Posted by Dougsf | April 24, 2008 5:56 PM
16

My grandmother and her family moved to Detroit from rural Kentucky to find work during the depression. She married my grandfather, a gardener on the Ford's Grosse Pointe estate, in 1932 and my mother was born a year later. When the war broke out Grandpa moved to the assembly line and kept that job until his retirement. As the city began its deterioration my grandparents joined the flight from downtown. After the 1967 riots they moved to the edge of the city off Eight Mile Road near the Eastland mall.

My grandparents were not rich but Grandpa took pride in the fact that he could support his family during very difficult times. He could own a home and retire reasonably well on a blue collar salary. I don't know if that's possible today in Detroit or anywhere else. The city is a symbol of what the country could be like if the war on the middle class continues. My mother, now living elsewhere, never wants to see Detroit again. The neighborhood where she grew up is now, according to my uncle, a wilderness of rat infested boarded up crack houses. She wants to remember it the way it was.

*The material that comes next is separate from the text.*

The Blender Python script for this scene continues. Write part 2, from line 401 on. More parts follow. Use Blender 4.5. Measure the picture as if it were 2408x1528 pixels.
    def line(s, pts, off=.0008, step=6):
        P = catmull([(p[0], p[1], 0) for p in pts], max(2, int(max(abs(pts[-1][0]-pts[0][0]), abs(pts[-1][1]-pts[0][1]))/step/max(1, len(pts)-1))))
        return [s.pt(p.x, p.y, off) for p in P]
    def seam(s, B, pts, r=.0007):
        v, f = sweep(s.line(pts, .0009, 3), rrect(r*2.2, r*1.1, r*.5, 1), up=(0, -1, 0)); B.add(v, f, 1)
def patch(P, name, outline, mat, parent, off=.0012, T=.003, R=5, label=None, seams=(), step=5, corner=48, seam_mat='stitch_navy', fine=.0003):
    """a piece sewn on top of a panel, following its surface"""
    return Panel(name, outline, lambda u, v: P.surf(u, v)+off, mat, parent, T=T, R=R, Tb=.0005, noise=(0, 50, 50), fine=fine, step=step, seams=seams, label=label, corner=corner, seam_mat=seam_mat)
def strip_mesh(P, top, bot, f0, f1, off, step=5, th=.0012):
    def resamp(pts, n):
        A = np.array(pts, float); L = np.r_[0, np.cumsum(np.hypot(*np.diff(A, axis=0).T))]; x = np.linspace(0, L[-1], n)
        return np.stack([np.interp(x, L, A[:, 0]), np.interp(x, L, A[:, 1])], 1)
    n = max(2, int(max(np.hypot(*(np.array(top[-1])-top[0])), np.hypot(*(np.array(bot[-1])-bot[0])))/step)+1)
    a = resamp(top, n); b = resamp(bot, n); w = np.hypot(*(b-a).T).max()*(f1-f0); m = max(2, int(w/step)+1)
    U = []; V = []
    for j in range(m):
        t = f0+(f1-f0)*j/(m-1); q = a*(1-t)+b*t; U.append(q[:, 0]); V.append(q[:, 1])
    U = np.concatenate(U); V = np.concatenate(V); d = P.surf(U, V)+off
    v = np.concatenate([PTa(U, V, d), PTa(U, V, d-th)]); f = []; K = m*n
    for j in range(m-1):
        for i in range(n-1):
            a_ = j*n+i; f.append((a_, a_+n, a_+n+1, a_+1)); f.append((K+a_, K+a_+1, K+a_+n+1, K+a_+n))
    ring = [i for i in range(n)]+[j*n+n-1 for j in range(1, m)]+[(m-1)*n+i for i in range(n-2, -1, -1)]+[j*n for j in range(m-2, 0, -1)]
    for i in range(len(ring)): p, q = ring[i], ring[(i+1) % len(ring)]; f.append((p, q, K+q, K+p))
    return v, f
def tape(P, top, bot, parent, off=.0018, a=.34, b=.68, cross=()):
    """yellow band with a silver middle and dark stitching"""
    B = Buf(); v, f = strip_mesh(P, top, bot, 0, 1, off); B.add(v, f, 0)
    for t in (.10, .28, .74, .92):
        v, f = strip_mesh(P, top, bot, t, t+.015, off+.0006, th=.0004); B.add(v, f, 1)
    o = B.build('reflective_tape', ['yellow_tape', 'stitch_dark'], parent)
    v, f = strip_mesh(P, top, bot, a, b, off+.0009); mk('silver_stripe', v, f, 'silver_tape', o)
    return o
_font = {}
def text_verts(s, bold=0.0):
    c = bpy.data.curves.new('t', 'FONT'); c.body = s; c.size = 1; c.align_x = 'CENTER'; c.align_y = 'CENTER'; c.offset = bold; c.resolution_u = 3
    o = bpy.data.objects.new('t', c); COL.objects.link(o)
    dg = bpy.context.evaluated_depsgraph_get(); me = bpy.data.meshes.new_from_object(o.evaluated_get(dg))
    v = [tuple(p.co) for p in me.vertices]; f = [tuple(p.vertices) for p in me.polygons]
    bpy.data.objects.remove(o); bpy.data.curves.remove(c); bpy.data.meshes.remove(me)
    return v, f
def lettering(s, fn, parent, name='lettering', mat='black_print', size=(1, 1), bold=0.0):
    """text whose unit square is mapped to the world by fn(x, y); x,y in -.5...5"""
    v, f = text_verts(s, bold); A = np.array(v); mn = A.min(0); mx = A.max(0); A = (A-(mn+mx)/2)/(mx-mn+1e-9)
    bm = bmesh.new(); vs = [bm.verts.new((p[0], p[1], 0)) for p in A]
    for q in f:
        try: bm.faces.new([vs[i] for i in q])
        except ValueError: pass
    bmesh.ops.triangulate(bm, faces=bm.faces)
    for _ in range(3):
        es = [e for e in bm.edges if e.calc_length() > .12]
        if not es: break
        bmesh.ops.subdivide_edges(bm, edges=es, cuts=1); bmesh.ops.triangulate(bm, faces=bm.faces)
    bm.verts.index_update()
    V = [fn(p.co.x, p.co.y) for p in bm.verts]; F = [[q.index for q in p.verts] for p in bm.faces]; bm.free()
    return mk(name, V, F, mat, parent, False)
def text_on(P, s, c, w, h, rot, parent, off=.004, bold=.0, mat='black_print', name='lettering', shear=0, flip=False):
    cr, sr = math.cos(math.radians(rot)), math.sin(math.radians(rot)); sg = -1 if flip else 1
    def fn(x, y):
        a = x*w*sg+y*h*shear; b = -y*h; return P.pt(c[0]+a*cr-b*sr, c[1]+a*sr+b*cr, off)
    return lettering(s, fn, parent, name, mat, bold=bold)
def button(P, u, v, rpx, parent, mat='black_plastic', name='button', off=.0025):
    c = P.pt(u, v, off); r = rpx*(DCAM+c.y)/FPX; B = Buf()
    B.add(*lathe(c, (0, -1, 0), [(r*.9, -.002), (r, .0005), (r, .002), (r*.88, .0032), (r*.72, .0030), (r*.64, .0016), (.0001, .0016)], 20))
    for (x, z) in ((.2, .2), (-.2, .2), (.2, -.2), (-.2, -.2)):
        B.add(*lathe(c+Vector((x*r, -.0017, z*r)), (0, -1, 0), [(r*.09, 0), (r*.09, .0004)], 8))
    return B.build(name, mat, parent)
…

Posted by RainMan | April 24, 2008 7:25 PM
17

Thank you all for sharing your family stories as well. It's consistently surprising to me how many family histories involve manufacturing in the midwest at some point as a key.

For what it's worth, when I went to the North American International Auto Show this January, I thought GM has the most impressive products and technology to show--vastly better than Ford and more interesting than Toyota or Honda. Their heavy-duty hybrid technology, now showing up in the Yukon, is far more impressive to me than Toyota's similar technology--and more likely to have a significant impact on overall fuel consumption.

If I were to invest in an auto company, it would be GM right now. That or Tata motors...

Love the Brave New World Reference, Napoleon!

Posted by Jonathan Golob | April 24, 2008 7:42 PM
18

Fords still suck... a lot. It's like they went to the designers and engineers and said, "Okay, I want you to design a car that looks like it's 5 years old and make it run like shit."